Единственной возможностью восстановления линии на доминирование пуштунов в стране был союз между политическими организациями моджахедов-пуштунов и умеренными представителями прокоммунистического кабульского режима. Либо возможен был другой вариант - капитуляция на почетных условиях всей системы организации власти кабульского режима или ее части (например, отдельных гарнизонов) Пешаварскому альянсу и наиболее влиятельному его лидеру Гульбеддину Хекматиару. Мятеж генерала Таная наглядно продемонстрировал, что такие настроения в правительственной армии в начале девяностых годов имели место.

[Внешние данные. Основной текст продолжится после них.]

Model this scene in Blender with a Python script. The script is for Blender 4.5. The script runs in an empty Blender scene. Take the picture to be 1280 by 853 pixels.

Процесс фрагментации и обособления политических интересов происходил не только среди организаций Пешаварского альянса. В преддверии неизбежных политических перемен аналогичные процессы происходили и среди сторонников правительства Наджибуллы. Перспектива восстановления власти пуштунов в Афганистане в качестве возврата к исходному положению афганского общества до революции 1978 года не давала возможности национальным и религиозным меньшинствам страны сохранить свой политический полуавтономный статус, приобретенный в ходе гражданской войны. Восстановление власти пуштунов в едином Афганистане ограничивало возможности национальных и религиозных меньшинств по реализации своих интересов. Поэтому даже гипотетическая возможность переговоров правительства в Кабуле и партий, входящих в Пешаварский альянс, с перспективой объединения всех военных ресурсов кабульского режима и организаций моджахедов, этнических пуштунов, ради восстановления единого афганского государства, создавала серьезные трудности д ля лидеров национальных и религиозных меньшинств. Причем, это в равной степени имело отношение и к организациям шиитов-хазарейцев, лояльных Ирану, и к формированиям этнических узбеков, вместе с религиозной сектой исмаилитов в северном Афганистане, лояльных правительству Наджибуллы, и к Исламскому обществу Афганистана (ИОА), где преобладали интересы этнических таджиков, входящему в Пешаварский альянс.